How ETFs Are Created and Redeemed
Exchange-traded funds (ETFs) are among the most popular investment vehicles globally, but their unique structure requires a specialized mechanism to maintain pricing efficiency. The creation and redemption process ensures ETFs trade close to their net asset value (NAV) by enabling large-scale transactions between authorized participants (APs) and ETF providers. This workflow is central to how ETFs balance supply and demand in the market.
The process relies on in-kind transactions, where baskets of securities are swapped for ETF shares rather than relying solely on cash. This mechanism reduces costs and helps ETFs avoid unnecessary buying or selling of underlying assets. Below, we break down how this system works and why it matters for everyday investors.
Definition and key concepts
An ETF’s price is theoretically tied to the value of its underlying assets (e.g., stocks, bonds), calculated as NAV per share. However, market forces can temporarily push the ETF’s trading price above or below NAV. To correct these discrepancies, APs—typically large financial institutions—engage in creation and redemption transactions directly with the ETF provider.
Key terms:
- Authorized participant (AP): A market maker or large institution approved to create/redemption ETF shares.
- Creation unit: A large block of ETF shares (often 25,000–250,000 shares) used in these transactions.
- In-kind transaction: Exchanging securities for ETF shares rather than cash.
- Net asset value (NAV): The total value of an ETF’s assets minus liabilities, divided by shares outstanding.
How it works in practice
When demand for an ETF rises, APs can create new shares by gathering a portfolio that mirrors the ETF’s holdings and delivering it to the provider. In return, they receive creation units of ETF shares. Conversely, if an ETF’s shares are oversupplied, APs can redeem shares by returning creation units to the provider, who then cancels the shares and returns the underlying securities.
This process occurs through a "physical" or "synthetic" mechanism. Physical ETFs require APs to assemble actual underlying assets, while synthetic ETFs use derivatives. Most ETFs use physical creation/redemption. The transactions settle in two business days (T+2) in U.S. markets, aligning with standard stock settlement rules.
Worked example: S&P 500 ETF
Consider an ETF tracking the S&P 500 with a NAV of $300 per share. An AP notices the ETF is trading at $305 due to high demand. To profit from the $5 premium, the AP assembles $7.5 million worth of S&P 500 components (assuming a 25,000-share creation unit) and submits it to the ETF provider. The AP receives 25,000 ETF shares worth $7.5 million (25,000 × $300) and immediately sells them on the open market at $305, pocketing a $125,000 arbitrage profit ($5 × 25,000). This increased supply of ETF shares pushes the price back toward $300.

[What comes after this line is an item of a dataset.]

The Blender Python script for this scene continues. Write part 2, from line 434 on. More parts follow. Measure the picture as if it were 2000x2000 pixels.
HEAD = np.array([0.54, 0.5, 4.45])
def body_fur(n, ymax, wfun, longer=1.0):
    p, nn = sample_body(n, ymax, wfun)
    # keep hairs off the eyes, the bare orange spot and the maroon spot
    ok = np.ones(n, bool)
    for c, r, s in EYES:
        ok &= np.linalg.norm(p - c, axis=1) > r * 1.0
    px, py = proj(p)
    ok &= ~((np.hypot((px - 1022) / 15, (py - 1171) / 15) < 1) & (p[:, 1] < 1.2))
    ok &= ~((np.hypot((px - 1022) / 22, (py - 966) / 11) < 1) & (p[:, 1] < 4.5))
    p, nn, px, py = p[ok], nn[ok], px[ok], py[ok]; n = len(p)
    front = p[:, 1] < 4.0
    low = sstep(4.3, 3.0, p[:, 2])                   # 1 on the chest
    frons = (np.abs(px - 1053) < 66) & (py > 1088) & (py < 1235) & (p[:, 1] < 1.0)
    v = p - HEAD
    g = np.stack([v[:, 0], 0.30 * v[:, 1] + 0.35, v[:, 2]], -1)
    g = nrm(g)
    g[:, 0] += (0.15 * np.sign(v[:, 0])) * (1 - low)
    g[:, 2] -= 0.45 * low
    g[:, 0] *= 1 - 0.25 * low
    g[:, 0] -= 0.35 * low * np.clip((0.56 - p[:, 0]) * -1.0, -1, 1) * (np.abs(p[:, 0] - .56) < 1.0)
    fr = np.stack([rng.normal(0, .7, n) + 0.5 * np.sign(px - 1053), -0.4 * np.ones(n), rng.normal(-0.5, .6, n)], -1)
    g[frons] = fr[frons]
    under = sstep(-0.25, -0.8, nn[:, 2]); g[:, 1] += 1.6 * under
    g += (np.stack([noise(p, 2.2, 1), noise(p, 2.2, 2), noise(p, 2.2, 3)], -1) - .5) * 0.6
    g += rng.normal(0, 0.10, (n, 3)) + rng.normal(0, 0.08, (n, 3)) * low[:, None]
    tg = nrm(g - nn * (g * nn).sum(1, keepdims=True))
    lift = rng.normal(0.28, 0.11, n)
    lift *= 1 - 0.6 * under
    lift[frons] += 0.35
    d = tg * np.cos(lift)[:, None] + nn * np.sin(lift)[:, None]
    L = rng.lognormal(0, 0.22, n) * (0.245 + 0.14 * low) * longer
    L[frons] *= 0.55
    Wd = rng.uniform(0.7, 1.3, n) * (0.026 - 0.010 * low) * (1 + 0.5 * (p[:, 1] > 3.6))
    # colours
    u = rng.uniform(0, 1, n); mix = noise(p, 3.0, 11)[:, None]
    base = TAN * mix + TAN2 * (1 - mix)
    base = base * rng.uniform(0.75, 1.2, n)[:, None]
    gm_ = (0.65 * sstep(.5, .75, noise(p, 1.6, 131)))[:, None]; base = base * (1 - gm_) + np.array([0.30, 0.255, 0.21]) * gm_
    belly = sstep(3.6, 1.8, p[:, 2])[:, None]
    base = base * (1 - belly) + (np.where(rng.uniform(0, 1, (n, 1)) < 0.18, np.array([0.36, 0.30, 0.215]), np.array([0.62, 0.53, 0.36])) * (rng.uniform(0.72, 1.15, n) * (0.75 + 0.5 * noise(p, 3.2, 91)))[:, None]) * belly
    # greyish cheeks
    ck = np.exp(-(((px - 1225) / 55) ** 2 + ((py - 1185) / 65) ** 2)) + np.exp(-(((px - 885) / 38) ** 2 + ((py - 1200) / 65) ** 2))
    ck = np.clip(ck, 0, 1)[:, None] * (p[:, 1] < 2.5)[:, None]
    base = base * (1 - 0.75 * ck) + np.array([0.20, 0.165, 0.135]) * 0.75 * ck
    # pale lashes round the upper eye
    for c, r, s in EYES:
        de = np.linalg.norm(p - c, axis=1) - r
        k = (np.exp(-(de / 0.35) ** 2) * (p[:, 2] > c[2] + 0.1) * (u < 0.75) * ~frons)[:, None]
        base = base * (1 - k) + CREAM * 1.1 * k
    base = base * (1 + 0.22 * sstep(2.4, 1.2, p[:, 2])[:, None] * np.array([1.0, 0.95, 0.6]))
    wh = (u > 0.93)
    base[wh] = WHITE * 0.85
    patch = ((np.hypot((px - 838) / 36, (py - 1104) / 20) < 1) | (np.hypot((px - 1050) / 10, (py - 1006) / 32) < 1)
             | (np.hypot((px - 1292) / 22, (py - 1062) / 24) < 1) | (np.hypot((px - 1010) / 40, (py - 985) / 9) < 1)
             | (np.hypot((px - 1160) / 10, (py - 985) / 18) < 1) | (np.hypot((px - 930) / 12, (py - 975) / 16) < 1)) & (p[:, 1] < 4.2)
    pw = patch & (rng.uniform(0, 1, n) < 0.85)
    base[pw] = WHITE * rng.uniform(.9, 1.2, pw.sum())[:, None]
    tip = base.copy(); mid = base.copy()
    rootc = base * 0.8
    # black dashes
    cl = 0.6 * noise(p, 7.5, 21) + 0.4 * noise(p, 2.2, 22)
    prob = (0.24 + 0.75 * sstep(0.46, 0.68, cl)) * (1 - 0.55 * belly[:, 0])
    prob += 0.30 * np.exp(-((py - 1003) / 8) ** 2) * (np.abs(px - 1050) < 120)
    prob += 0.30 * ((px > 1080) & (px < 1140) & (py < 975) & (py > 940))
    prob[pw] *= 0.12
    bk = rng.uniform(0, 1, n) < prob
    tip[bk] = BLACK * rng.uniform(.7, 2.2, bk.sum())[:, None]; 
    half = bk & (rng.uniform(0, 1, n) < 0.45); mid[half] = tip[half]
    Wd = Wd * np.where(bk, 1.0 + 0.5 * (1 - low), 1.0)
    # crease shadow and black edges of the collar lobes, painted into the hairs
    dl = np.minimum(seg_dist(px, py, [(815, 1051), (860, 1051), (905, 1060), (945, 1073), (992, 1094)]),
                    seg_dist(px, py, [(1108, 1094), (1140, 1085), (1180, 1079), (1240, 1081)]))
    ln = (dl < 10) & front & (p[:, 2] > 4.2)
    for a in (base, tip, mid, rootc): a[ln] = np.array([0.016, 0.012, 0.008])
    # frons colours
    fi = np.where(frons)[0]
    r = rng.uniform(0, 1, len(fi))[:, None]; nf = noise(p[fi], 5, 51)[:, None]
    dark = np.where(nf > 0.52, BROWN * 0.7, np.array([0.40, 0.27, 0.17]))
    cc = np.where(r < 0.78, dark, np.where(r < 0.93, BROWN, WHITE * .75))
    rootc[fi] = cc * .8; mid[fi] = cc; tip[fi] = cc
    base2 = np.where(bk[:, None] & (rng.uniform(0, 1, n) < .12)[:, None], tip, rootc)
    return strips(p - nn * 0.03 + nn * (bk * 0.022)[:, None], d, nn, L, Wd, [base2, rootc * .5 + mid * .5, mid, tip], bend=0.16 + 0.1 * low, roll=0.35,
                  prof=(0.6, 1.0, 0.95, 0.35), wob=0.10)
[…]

Conversely, if the ETF trades at a $5 discount ($295), the AP can buy 25,000 ETF shares for $7.375 million ($295 × 25,000) and redeem them with the provider for $7.5 million worth of assets, earning a $125,000 profit while narrowing the discount.
Risks, limitations, and tradeoffs
While the creation/redemption mechanism is efficient, it has limitations:
- Arbitrage risks: Smaller investors cannot participate in these transactions, leaving APs to correct price discrepancies. Delays in arbitrage may temporarily widen ETF premiums/discounts, particularly for niche or illiquid ETFs.
- Tracking error: Imperfect replication of an index (e.g., due to sampling or fees) can cause long-term deviations from NAV.
- Liquidity constraints: If underlying assets are illiquid (e.g., in a single-country ETF), APs may struggle to assemble redemption baskets, increasing the risk of persistent premiums/discounts.
For example, an emerging markets ETF might trade at a 10% premium if APs face high costs gathering hard-to-borrow securities in local markets. Such premiums can persist until market conditions change.
Checklist and next steps
- Understand that ETF prices are maintained through AP arbitrage, not magic. Check an ETF’s "Creation Unit" size in its prospectus (often 25,000–250,000 shares).
- Review the bid-ask spread of actively traded ETFs (typically 0.01%–0.10% of NAV) to gauge liquidity.
- Compare an ETF’s market price to its NAV using the provider’s daily calculated NAV (usually posted on their website).
Next, research specific ETFs you own or consider owning. Look for metrics like total assets under management (AUM), average daily volume, and expense ratios. These factors influence how closely an ETF tracks its benchmark and how easily APs can arbitrage price discrepancies.